Eine Not, die in Kapuscinskis Schreibmaschine zur Tugend wird - denn journalistische Geschwätzigkeit, Wichtigmacherei des Erstinformanten oder unverhohlene Sensationslüsternheit wird man bei ihm nicht finden. Das hintergrundlose Dokumentieren, das Berichte von Originalschauplätzen so oft begleitet, findet sich bei Kapuscinski nicht - da auch Herodot, den er dafür lobt, bei jeder Nachricht geprüft hat, wer sie wann über wen äußert. Beiden kann man bei Abschätzung ihrer Informanten eine Lauterkeit attestieren, wie sie oft vermisst, weil er die Weißen Flecken fremder Orte und Umstände angefabelt haben möchte, auf Berichterstatter angewiesen ist.

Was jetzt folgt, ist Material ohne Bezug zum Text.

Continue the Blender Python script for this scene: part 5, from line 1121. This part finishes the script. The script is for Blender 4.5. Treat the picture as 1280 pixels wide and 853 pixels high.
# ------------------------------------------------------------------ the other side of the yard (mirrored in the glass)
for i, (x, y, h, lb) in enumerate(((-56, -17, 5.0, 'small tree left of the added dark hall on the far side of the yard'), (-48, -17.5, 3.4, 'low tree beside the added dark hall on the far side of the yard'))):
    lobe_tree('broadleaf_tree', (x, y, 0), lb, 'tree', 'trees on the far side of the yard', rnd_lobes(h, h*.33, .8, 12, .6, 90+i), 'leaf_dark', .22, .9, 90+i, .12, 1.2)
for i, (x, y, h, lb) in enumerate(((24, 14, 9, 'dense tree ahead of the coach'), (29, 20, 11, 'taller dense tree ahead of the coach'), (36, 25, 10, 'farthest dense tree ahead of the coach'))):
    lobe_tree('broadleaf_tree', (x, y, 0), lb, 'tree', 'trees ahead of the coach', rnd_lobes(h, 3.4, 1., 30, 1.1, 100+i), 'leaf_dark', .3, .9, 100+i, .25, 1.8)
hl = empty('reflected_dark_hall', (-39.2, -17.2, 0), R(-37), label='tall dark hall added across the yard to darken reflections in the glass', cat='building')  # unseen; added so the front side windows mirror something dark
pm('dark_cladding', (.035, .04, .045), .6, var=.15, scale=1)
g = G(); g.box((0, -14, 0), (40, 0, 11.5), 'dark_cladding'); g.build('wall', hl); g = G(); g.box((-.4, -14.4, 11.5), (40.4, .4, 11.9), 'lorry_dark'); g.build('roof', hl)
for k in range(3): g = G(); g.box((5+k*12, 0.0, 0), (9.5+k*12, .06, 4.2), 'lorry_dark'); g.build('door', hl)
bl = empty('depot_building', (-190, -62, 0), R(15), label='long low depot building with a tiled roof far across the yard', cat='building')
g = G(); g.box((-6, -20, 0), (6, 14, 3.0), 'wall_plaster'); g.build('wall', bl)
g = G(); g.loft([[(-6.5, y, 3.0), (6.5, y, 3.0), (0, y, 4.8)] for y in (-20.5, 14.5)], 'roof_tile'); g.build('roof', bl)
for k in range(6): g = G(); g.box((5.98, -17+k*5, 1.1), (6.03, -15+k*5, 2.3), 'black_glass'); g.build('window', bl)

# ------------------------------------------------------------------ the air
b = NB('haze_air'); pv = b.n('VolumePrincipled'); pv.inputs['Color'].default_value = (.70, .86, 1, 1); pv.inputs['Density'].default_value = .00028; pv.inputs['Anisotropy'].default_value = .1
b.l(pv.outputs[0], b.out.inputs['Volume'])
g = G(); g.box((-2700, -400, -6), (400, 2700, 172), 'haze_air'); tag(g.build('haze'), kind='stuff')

Und wer kennt nicht das ungute Gefühl des Zweifels, das einen beschleicht, wenn man nicht weiß, wie viel man von den unglaublichen Schilderungen und Hintergrundberichten von fernen Krisenschauplätzen glauben kann? Bei Herodot und bei Kapuscinski kommt solche Skepsis nicht auf: Gemeinsam mit dem Leser gehen sie an die Grenzen ihrer Möglichkeiten, ohne Allwissenheit vorzuschützen, und zwar ohne Kalkül mit Bedacht und ohne Hast mit der Weile, die das Einlassen auf die fremde, meist brenzlige Sache erlaubt.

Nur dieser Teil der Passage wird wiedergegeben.